Grave

Un Cinéma qui vient des tripes et qui veut y rester.

Une plongée cauchemardesque, étouffante, au parfum de réalité. La réalisatrice ne veut rien nous épargner, surtout pas de réfléchir, d'être touché.

Dans un premier degré, impossible à tenir finalement, on est devant un film qui saigne, sue, gratte et vomit un peu, mais qui dépasse tout cela. Il nous renvoie à une part de nous-même, insidieuse. Celle qui nous travaille, nous demande sans cesse de faire des choix, d'aller chercher en soi ou chez l'Autre la dimension Humaine, ou pas...

Qu'y a-t-il dans la tête de Julia Ducournau pour écrire et réaliser un tel film? Pas de limites, pas de tabou, mais un sens infiniment réfléchi du montrable pour que rien de gratuit ne soit convoqué, rien que l'on n'ait pas véritablement déjà vu ou imaginé, mais jamais dans un condensé aussi fort et maîtrisé.

Une culture cinématographique certaine (Sofia Coppola, Stanley Kubrick, David Cronenberg, les Frères Coen...), des choix de réalisation assumés et une bande son qui veut rester dans le ventre. L'ensemble impose de prendre son souffle avant chaque séquence. Passé le premier tiers du film on entre dans un état de malaise, comme en bas d'un grand huit...ça monte, ça monte...amène à un point limite de tolérance visuelle et conceptuelle. Il est question d'obéir, d'assouvir, et de "dévorer" la chair. A la fin de la séquence on espère souffler et dès le premier plan de la suivante, de nouveau le malaise...mais la trame qui sous tend le film en fait le sens, elle est réfléchie, intransigeante avec le spectateur, donc on reste.

Tous les éléments de l'histoire sont nécessaires pour mettre l'Homme en face de lui-même, de la société, de son obéissance, de l'abandon de son libre arbitre et de sa conscience d'être différent d'un animal (ou pas...).

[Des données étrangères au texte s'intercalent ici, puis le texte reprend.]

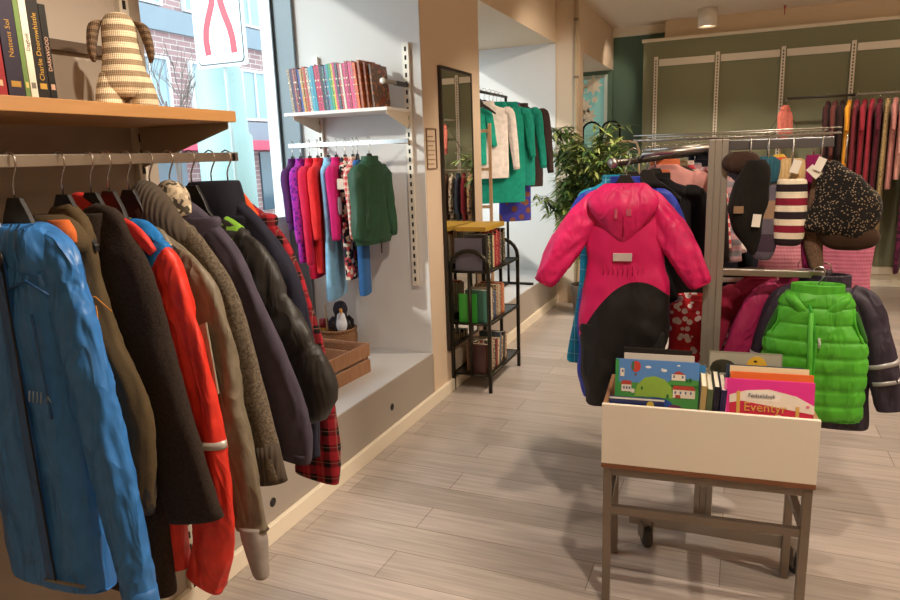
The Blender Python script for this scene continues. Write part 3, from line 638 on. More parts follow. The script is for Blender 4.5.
#==P3==
# ------------------------------------------------------------------ window niche: book shelf, kids' rail, crate, basket
t = thing('book_shelf', 'white shelf board in the window niche holding the children books', 'shelf', (-2.24, 3.915, 1.875))
MB().box(-.35, .36, -.31, 0, 0, .02).build('board', plain('f0ece8', .4, 0, .01), t, .002)
m = MB()
for x in (-.29, .35):
    mm = MB().poly([(0, 0), (.28, 0), (.28, -.02), (.03, -.09), (0, -.09)], .004, Matrix.Translation((x, -.02, 0)) @ Matrix.Rotation(-pi/2, 4, 'Z')); mm.build('bracket', plain('e6dcc8', .5), t)
t = thing('kids_rail', 'short chrome rail in the window niche for children clothes', 'clothes rail', (-2.17, 3.62, 1.70))
MB().box(-.41, .41, -.006, .006, -.012, .012).build('bar', steel('d8d8da', .25), t)
for x in (-.36, .28): MB().box(x-.006, x+.006, 0, .295, -.012, .012).build('arm', steel('c9b9a4', .35), t)
t = thing('wall_peg', 'dark steel arm with white end cap above the book shelf', 'wall peg', (-1.89, 3.9, 2.035))
MB().box(-.012, .012, -.16, 0, -.012, .012).build('arm', plain('3a3634', .4, .4), t)
MB().box(-.012, .012, -.30, -.16, -.010, .010).build('arm_tip', steel('bdb8b2', .3), t)
MB().lathe([(.001, -.012), (.016, -.008), (.018, 0), (.014, .006), (.001, .006)], (0, -.31, 0), 'y', 16).build('end_cap', plain('f2efe8', .4), t)
cols = ['b9a58a', '4a2f5a', 'c8405a', '1c1a20', '3f4f9a', 'e0a02c', 'cf4a34', 'b8342e', 'd8c9b8', '5fb2c8', '3b97b4', 'c42e54', 'd83a6a', '29232c', '4d3a7a', '2f88a8', '37a0a8', '4fae62', 'e5c83c', 'd94a7a', '5a5f6a', 'cf3a3e', 'e8dcc8', 'e04a8a', 'c23a60', 'ef5a8e', 'e8418a', 'f07a3a']
cn = ['tan', 'deep purple', 'rose red', 'black', 'indigo', 'amber', 'brick orange', 'dark red', 'pale beige', 'light blue', 'sea blue', 'crimson', 'hot pink', 'charcoal', 'violet', 'steel blue', 'teal', 'green', 'yellow', 'dusty pink', 'slate grey', 'scarlet', 'ivory', 'bright pink', 'raspberry', 'soft pink', 'magenta pink', 'orange']
x = -2.555; rnd = random.Random(5)
for i, (c, n_) in enumerate(zip(cols, cn)):
    th = .0136+rnd.uniform(0, .006) + (.004 if i in (3, 12) else 0); h = .255+rnd.uniform(-.008, .006)+.014*(i/28)
    x += th/2
    nb = 'first at the window end' if i == 0 else ('last before the brown books' if i == 27 else 'between %s and %s ones' % (cn[i-1], cn[i+1]))
    book('%s spined slim book %s on the niche shelf' % (n_, nb), (x+.012, 3.63+rnd.uniform(0, .006), 1.8965), 0, th*.93, h, .15, c, -5.5, 'children books on the white niche shelf', mats=speckle(c, cols[(i*7+3) % 28], 'f2e6c8', 120) if i % 3 != 1 else None)
    x += th/2
for i, (dx, c, l) in enumerate([(.03, 'a5532b', 'brown orange book facing out at the right end of the white shelf'), (.055, '8d4a2a', 'second rusty brown book leaning behind the brown orange one'), (.08, '6f5444', 'dull brown book last at right end of the white shelf')]):
    book(l, (x+dx-.004, 3.64+.02*i, 1.8965), radians(-6), .016, .272-.012*i, .17, c, -4.5, 'brown books at end of the white shelf', mats=speckle(c, 'c47a48', '8a3f22', 40))
# garments hanging edge-on, seen from their side
R9 = radians(90)
def niche(x, label, col, L, W, sl, **k):
    hang = k.pop('hl', None); k.setdefault('splay', .03)
    simple_top(label, (x, 3.62, 1.712), k.pop('rz', radians(107)), col, L, W, sl, group='children clothes on the niche rail', **k)
    hanger('small dark hanger of the '+(hang or label.split(' hanging')[0][:60]), (x, 3.62, 1.712), radians(107), W*.85, group='hangers on the niche rail', drop=.075)
niche(-2.56, 'plum purple hoodie at the left end of the kids rail', '4b1f56', .40, .15, .30, hl='plum purple hoodie')
niche(-2.50, 'bright violet patterned sweater second on the kids rail', 'a52a9c', .60, .155, .42, pat='blotch', c2='6a1f86', ps=40, hl='bright violet sweater')
niche(-2.435, 'crimson fleece suit third on the kids rail', 'c91c44', .70, .155, .55, hl='crimson fleece suit', hw=.12)
niche(-2.375, 'scarlet red long sleeved top on the kids rail', 'd92a2c', .66, .15, .40, hl='scarlet red top')
niche(-2.30, 'pale blue long snow trousers hanging below the magenta sleeve', '7fb6dc', .82, .17, 0, name='snow_trousers', cat='trousers', hl='pale blue trousers', hw=.19, kind='nylon', rough=.5)
niche(-2.245, 'magenta jacket with grey elbow patch on the kids rail', 'c01c68', .42, .15, .40, hl='magenta jacket', dep=.04)
q = MB(); add_loft(q, cat_rom([(0, 0, .05, .028, .006), (0, 0, .03, .034, .008), (0, 0, -.03, .034, .008), (0, 0, -.05, .028, .006)], 3), None, 18, 1, 0)
o_ = q.build('elbow_patch', fabric('8a8490', .9), bpy.data.objects[[o.name for o in COL.objects if o.get('label', '').startswith('magenta jacket with grey')][0]]); o_.location = (-.165, -.045, -.37)
niche(-2.185, 'dark navy flowered leggings hanging beside the magenta jacket', '22222e', .70, .12, 0, name='leggings', cat='leggings', pat='multi', c2='c04a50', c3='d8d0c0', ps=45, hl='dark flowered leggings')
niche(-2.13, 'red and white plaid shirt next to green jacket on kids rail', 'c23a3e', .45, .14, .38, pat='plaid', c2='e8d8c8', c3='7a1f28', ps=30, hl='red and white plaid shirt')
niche(-2.10, 'blue denim jeans hanging below the green jacket', '2f5f98', .80, .09, 0, name='denim_jeans', cat='jeans', hl='blue denim jeans', dep=.03, collar=False)
GQ = fabric('1c4a2e', .6, 'nylon', wr=.45)
o_ = simple_top('dark green quilted jacket at right end of the kids rail', (-2.01, 3.60, 1.712), radians(84), '16432a', .48, .13, .40, hw=.16, dep=.055, kind='nylon', quilt=.04, group='children clothes on the niche rail', rough=.6, splay=.04)
MB().box(-.004, .004, -.055, -.05, -.66, -.56).build('cord', HB, o_)
hanger('small dark hanger of the green quilted jacket', (-2.01, 3.6, 1.712), radians(88), .13, group='hangers on the niche rail', drop=.075)
q = MB().box(-.018, .018, -.001, .001, -.06, 0).build('price_tag', plain('f4f0ea', .6)); q.location = (-2.12, 3.44, 1.50); q.rotation_euler = (0, 0, radians(40))
tag(q, 'white paper tag hanging on the plaid shirt', 'price tag')
# crate
WC = wood('b98a66', '8a5f42', (14, 14, 2), .7)
t = thing('wooden_crate', 'brown slatted wooden crate standing on the window ledge', 'crate', (-2.235, 3.195, .352), radians(-4))
cw, cd, chh = .22, .27, .18
for z0 in (0, .10):
    MB().box(cw-.014, cw, -cd, cd, z0, z0+.078).build('side_slat', WC, t, .002); MB().box(-cw, -cw+.014, -cd, cd, z0, z0+.078).build('side_slat', WC, t, .002)
    MB().box(-cw+.014, cw-.014, -cd, -cd+.014, z0, z0+.078).build('end_slat', WC, t, .002)
for z0, z1 in ((0, .115), (.158, .178)): MB().box(-cw+.014, cw-.014, cd-.014, cd, z0, z1).build('end_slat', WC, t, .002)
for x0 in (-cw+.014, cw-.10): MB().box(x0, x0+.086, cd-.0141, cd-.0001, .115, .158).build('end_slat', WC, t)
for sx in (-1, 1):
    for sy in (-1, 1): MB().box(sx*(cw-.03)-.014, sx*(cw-.03)+.014, sy*(cd-.026)-.012, sy*(cd-.026)+.012, .001, .17).build('corner_block', WC, t)
MB().box(-cw+.014, cw-.014, -cd+.014, cd-.014, 0.001, .01).build('bottom', WC, t)
for i, (x, y, z, c, l) in enumerate([(-.02, .0, .012, '8c6a50', 'brown picture book lying inside the wooden crate'), (.03, -.06, .034, 'c9b9dc', 'pale lilac booklet lying on top inside the wooden crate')]):
    o_ = book(l, (-2.235+x-.1, 3.195+y, .352+z+.01), radians(-10+20*i), .02, .2, .25, c); o_.rotation_euler = (0, radians(90), radians(-10+20*i));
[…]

Justine fait sa rentrée dans une école vétérinaire. Végétarienne, le bizutage lui impose un bain de sang et le gobage d'un rein de lapin. Son corps réagit, gratte, suppure...l'appel du sang devient plus fort, il faut le goûter, le regoûter, entrer dans le rang et se noyer dans les cours, côtoyer les cadavres d'animaux, les entrailles, les échographies, aller au bout de ce que l'on peut voir sous les peaux, or, si la nature a recouvert de peaux et de poils les êtres humains et les animaux, c'est parce qu'ils ne sont pas que de chair. L'homme est forme, figure, corps et âme; tenter d'approcher la chair au plus près n'amène pas plus près de l'Homme. Justine découvre ce monde violent et l'anesthésie que tente le bizutage n'est qu'une autre forme de violence...on découvre finalement que l'Homme est le premier à se condamner génétiquement, socialement...

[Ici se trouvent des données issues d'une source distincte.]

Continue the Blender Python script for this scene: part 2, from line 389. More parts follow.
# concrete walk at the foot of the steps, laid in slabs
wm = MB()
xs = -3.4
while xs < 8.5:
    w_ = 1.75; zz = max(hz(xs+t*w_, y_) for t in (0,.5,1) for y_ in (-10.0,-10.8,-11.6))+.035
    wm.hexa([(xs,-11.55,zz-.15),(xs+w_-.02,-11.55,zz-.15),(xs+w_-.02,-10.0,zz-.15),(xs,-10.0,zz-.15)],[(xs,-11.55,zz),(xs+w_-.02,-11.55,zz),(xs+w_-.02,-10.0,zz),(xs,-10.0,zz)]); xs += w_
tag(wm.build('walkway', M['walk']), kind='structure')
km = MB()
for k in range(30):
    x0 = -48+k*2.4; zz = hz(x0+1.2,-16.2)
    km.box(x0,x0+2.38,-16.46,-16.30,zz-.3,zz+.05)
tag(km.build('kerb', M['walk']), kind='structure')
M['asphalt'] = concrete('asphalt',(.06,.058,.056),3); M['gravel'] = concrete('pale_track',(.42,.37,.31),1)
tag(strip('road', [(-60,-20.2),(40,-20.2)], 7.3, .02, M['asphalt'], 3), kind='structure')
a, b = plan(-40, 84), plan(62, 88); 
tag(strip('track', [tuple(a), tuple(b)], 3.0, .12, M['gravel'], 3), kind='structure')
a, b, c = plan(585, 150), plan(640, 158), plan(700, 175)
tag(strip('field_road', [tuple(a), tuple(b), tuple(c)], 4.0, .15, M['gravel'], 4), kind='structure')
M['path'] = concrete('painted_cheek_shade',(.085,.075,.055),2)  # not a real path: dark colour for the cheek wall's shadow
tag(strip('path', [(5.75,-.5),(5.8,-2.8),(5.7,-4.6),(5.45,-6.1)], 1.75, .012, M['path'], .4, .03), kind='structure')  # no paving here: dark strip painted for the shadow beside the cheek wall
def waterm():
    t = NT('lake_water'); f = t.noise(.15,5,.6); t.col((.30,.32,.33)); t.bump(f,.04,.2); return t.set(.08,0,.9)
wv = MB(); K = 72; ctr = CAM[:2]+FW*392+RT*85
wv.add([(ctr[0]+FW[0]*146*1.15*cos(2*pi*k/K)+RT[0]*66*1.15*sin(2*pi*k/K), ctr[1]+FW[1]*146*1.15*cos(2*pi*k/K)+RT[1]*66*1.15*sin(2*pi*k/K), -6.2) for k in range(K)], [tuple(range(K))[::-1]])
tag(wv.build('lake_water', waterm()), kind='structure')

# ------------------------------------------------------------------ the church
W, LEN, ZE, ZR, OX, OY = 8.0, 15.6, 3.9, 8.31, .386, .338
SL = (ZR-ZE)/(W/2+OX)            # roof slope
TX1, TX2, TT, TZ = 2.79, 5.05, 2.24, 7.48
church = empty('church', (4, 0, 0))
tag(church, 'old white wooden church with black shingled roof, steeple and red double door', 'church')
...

Grave l'est, c'est un film d'entrailles...le constat aussi d'une certaine désespérance, mais la réalisatrice ne s'en accommode pas pour autant. Elle la soulève, soupèse, et finit dans une pirouette comique, comme au sortir d'un cauchemar.

Attention, film abstrait, à voir absolument comme tel. C'est bien du Cinéma.